Ricorda quelle atmosfere?
«Da Otello alla Concordia c’era una tavola sociale alla quale sedevano tutti i cinematografari. Scendevo da scuola, andavo lì, dove mia madre giocava a carte. Mangiavo con Vittorio Gassman, Tonino Delli Colli. Furio Scarpelli è stato come uno zio. Un mondo che non esiste più».
A proposito di Scarpelli...
«Squillò il telefono a casa. C’era un’amante alla cornetta, mio padre diceva: “Non posso vivere senza di te”. Mia madre ascoltava da un altro apparecchio. Chiese: “Mario, ma chi era? A chi dicevi ‘Non posso vivere senza di te?’”. E lui: “A Furio Scarpelli”. Un’altra volta: “C’è Mario?”. “No. Ma lei chi è?”. “Sono la fidanzata”. Allora mamma: “Io sono la moglie. Qua ci sono le camicie da stirare, se viene facciamo a metà”».

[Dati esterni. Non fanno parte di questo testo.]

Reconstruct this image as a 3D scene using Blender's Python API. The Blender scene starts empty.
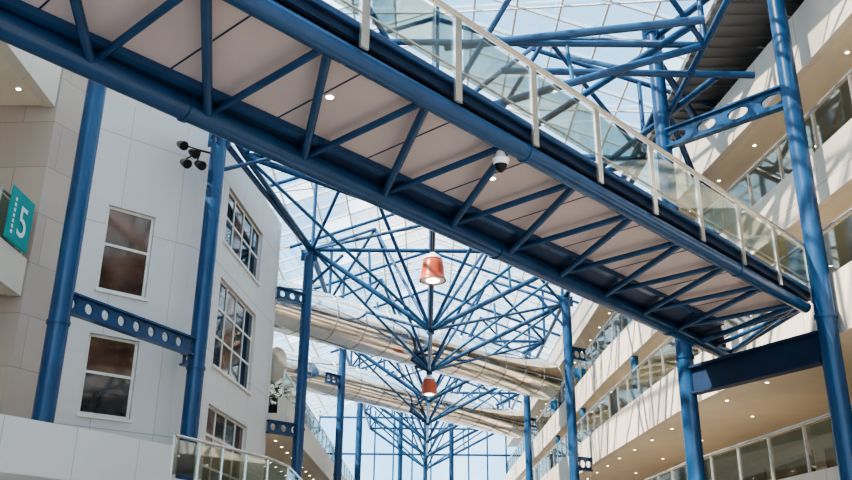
import bpy, math, random
from mathutils import Vector, Matrix
random.seed(4)
H=1.6   # eye height; all structure heights below are measured from eye level
sc=bpy.context.scene
sc.view_settings.view_transform='AgX'
try: sc.view_settings.look='AgX - High Contrast'
except Exception: pass

# ---------------------------------------------------------------- materials
def mat(name,col,rough=.5,metal=0,var=.06,scale=3,bump=0,emit=0,spec=.5):
    m=bpy.data.materials.new(name); m.use_nodes=True
    nt=m.node_tree; b=nt.nodes['Principled BSDF']
    b.inputs['Roughness'].default_value=rough; b.inputs['Metallic'].default_value=metal
    b.inputs['Specular IOR Level'].default_value=spec
    tc=nt.nodes.new('ShaderNodeTexCoord'); n=nt.nodes.new('ShaderNodeTexNoise')
    n.inputs['Scale'].default_value=scale; n.inputs['Detail'].default_value=4
    nt.links.new(tc.outputs['Object'],n.inputs['Vector'])
    r=nt.nodes.new('ShaderNodeValToRGB')
    r.color_ramp.elements[0].position=.3; r.color_ramp.elements[1].position=.7
    r.color_ramp.elements[0].color=(*[c*(1-var) for c in col],1)
    r.color_ramp.elements[1].color=(*[min(1,c*(1+var)) for c in col],1)
    nt.links.new(n.outputs['Fac'],r.inputs['Fac']); nt.links.new(r.outputs['Color'],b.inputs['Base Color'])
    if bump:
        bp=nt.nodes.new('ShaderNodeBump'); bp.inputs['Strength'].default_value=bump
        nt.links.new(n.outputs['Fac'],bp.inputs['Height']); nt.links.new(bp.outputs['Normal'],b.inputs['Normal'])
    if emit:
        b.inputs['Emission Color'].default_value=(*col,1); b.inputs['Emission Strength'].default_value=emit
    return m
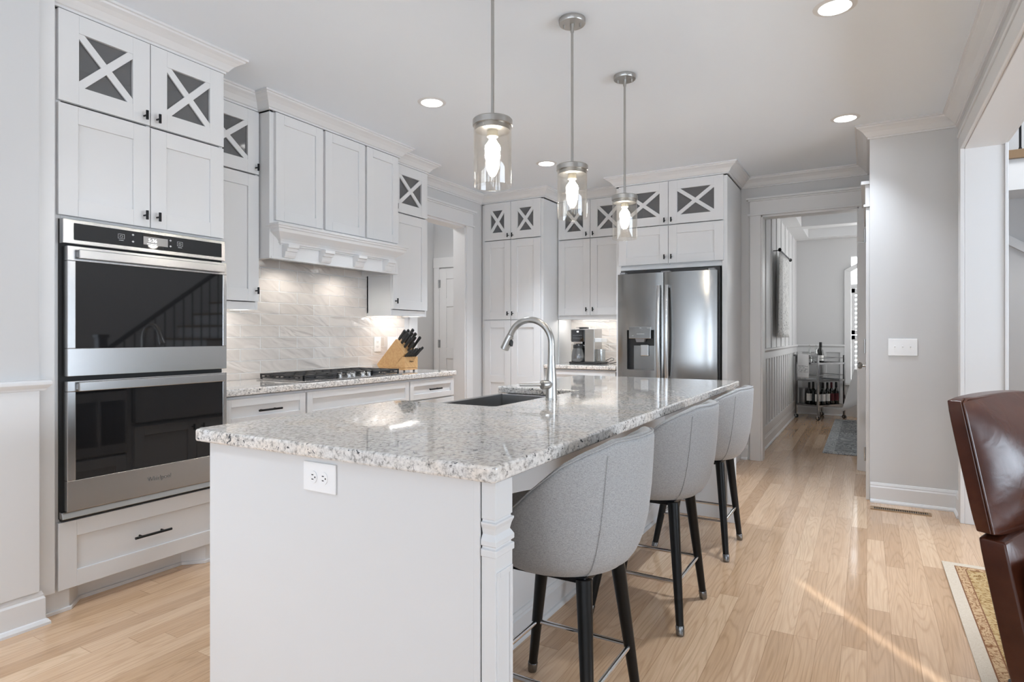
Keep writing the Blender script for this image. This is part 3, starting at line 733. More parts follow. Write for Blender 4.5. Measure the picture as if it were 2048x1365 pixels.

Su questa copia di «Una vita violenta» c’è una dedica di Pasolini...
«Sì: “A Mariuccio, in ricordo di tante scorribande notturne fra i lunghi coltelli delle borgate. PPaolo”. E ho altri cimeli».
Uno che non ha e vorrebbe?
«Il Leone d’oro che vinse per La Grande Guerra, ex aequo con Il generale Della Rovere di Rossellini».
Nel libro scrive: «Ho cercato il suo amore». Dov’era?
«Era lì e non lo capivo. Era tutto amore: i piccoli gesti, i nostri aperitivi silenziosi, lui che leggeva il giornale, io un libro, seduti accanto. Ultimamente andavamo in un ristorante tremendo in via Cavour con una luce al neon indescrivibile. Facevano tre piatti: la minestrina, l’uovo al tegamino e qualcos’altro. Mi diceva: “Prendi la minestrina! È buonissima”. E poi vino, che lui reggeva, io meno. Parlavamo di tutto».
Lo accompagnava nelle grandi occasioni?
«Diceva che gli facevo fare bella figura. Martina era schiva, Rosa troppo giovane. A volte non ero a mio agio. Lui si innervosiva se sentiva la mia fragilità: “Vabbeh, adesso che c’hai sempre bisogno di me?”. Poi si dispiaceva».
Duro?
«Se cercavo di stargli accanto: “Che devi rompere i coglioni a me? Vatti a bere un bicchiere”. In macchina gli chiedevo: “Perché mi porti se poi mi cacci?”. “Beh, stavo parlando col giornalista...».
E al Festival di Venezia? 
«“Papà posso avere un pass per vedere i film?”. “Che pass e pass, paga il biglietto”».
Andavate al cinema?
«Odiava andarci. A volte lo trascinavo e lui dopo poco si dileguava. Da casa lo chiamavo: “Papà, dove sei finito?”. “Era una noia! Lento!”».
Un padre difficile?
«Credeva nella sacralità della libertà di ciascuno».
Qualche vanità?
«Gli piaceva vestirsi bene, comprava le scarpe Tobacco che portavano i ragazzi. Non si proteggeva però con la sua vanità, parlava alla pari con tutti. Era disponibile verso i giornalisti. Era di sinistra, si sentiva uno del popolo, si guardava intorno con gli occhi di un uomo che osserva le cose per come sono, con generosità e umorismo».
Antipatie?
«Non parlava mai male di nessuno. Amava però ascoltare i pettegolezzi, perché avevano una dimensione popolare. Eravamo fissati con una radio notturna: le persone telefonavano e si raccontavano. Il giorno dopo ci chiamavamo per commentare. Erano una fonte d’ispirazione».
Temeva la vecchiaia?
«Una volta siamo andati a trovare Mauro Bolognini. Mauro era molto ammalato e papà si commosse. Fu uno dei pochi momenti in cui l’ho visto fragile».
Lo sogna?
«Ho sognato più volte la sua morte, un’immagine ricorrente con cui a lungo non ho fatto pace. Adesso lo sogno spesso allegro, insieme a mia madre, ci divertiamo».
Si è spiegata la scelta di suo padre?
«Nel togliersi la vita ha voluto dare spazio a ciò che in Italia non riusciamo ad avere: una morte dignitosa, quando la vita non lo è più. Si sentiva vecchio, temeva di non essere più indipendente, anche per questo ha fatto un atto a prima vista violento. È stato molto coraggioso e lucidissimo».
Che cosa le resta di lui?
«Molto, più di quel che comprendevo quand’era in vita. Non porto fardelli, solo gioia».